東南アジア・ヴァーチャル・トラヴェル

空想旅行、つまり、旅行記や探検記、フィールド・ワーカーの本、歴史本、その他いろいろの感想・紹介・書評です。

サイモン・ウィンチェスター,柴田裕之 訳,『クラカトアの大噴火』,早川書房,2004

2006-06-21 17:21:17 | 自然・生態・風土
Simon Winchester, kRAKATOA,2003.
訳者のなまえは、しばた・やすし。

1883年8月27日の(本文中でも詳しく解説されているように現地時間である。)クラカトア(本文中でも解説されているように、このKrakatoaという表記は、間違った英語表記に由来する。現代インドネシア語表記ではKrakatau,カタカナ書きでもクラカタウのほうが一般的だが、以下、本書の表記に従っておこう。こういうのって、検索するとき、すごく不便なんだなあ。書名のほうは固有名詞だから変更できないし。)の噴火をめぐる長編ノンフィクション。

まるで、わたしのために書かれてわたしのために翻訳してくれたような、待ちに待った内容だ。
ずっと前からこのクラカトアの噴火と津波は知っていたが、詳しい本はもちろん、概略を書いたものも日本語ではない。
クラカトアの本というと、たいてい、噴火後の生態変移、移入生物のテーマなのだ。
しかし、史上最大の噴火、史上最大の津波というフレーズもよく目にする。
ほんとうに史上最大なのか?
資料はあるのか?
ほんとにすごい被害だったのか?
これが本書であきらかになった。すごい災害であったし、資料もあふれるほど存在する。著者が資料の山をかきわけて、噴火前後を実況中継してくれる。

さて、著者サイモン・ウィンチェスターはまず香料諸島へのヨーロッパ人の到来、連合東インド会社、オランダ人のつくった都市バタヴィアの成立など、歴史的バックグラウンドを説く。
そして、鳥類学者スレイター、ウォーレスなどの博物学者、進化論、大陸移動説の解説を加える。
さらに、当時の通信網の発達、新聞、ロイズ保険、汽船航路など、コミュニケーションの近代化も解説している。
海底電線の絶縁体材料グッタペルカ(ジャワ島原産のゴム状樹脂)のトリビア知識もあり。

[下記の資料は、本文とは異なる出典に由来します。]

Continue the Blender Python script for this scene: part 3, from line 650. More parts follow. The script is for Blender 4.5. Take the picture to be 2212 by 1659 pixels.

こういう具合にわきを固めたうえで、いよいよ1883年の噴火に話がすすむ。

要約してもしょうがないので、各自楽しんでください。
目撃証言、新聞記事、各種報告書が豊富に存在する。
気圧計による衝撃波の記録、大音響がスリランカやサイゴンまで聞こえたこと、津波の被害はジャワ北岸は少ないこと、などなど詳しく書かれている。
津波の被害の実態は、意外と伝達されず、後の調査や生存者の証言を記録する以外ない、という災害につきまとう目撃証言のあやふやさも示されている。(あたりまえだが、津波から命からがら逃げている最中に冷静な観察はできない。)

というわけであるが、大絶賛するわけにはいかない内容も含んでいるぞ。

この災害の後、イスラーム原理主義が台頭したなんてのは、こじつけでしょう。
オランダ政府の「倫理政策」は、肯定的に評価するのはオランダ人だけかと思ったら、ここでも能天気に評価されている。
全ページトリヴィア知識がいっぱいで楽しいが、やっぱり災害と政治的不安定の結びつけはこじつけですよ。
東南アジアは、どこでも20世紀になってからのほうが、貧困と圧政が進行したのだから、ジャワやスマトラばかりの話ではない、と思いますが。

本書は『本の雑誌』の浅沼茂さんのコラムで知る。浅沼さんの2004年ベスト1だそうだ。浅沼さんの2003年ベスト『メアリー・アニングの冒険』もおもしろいので、本書といっしょにどうぞ!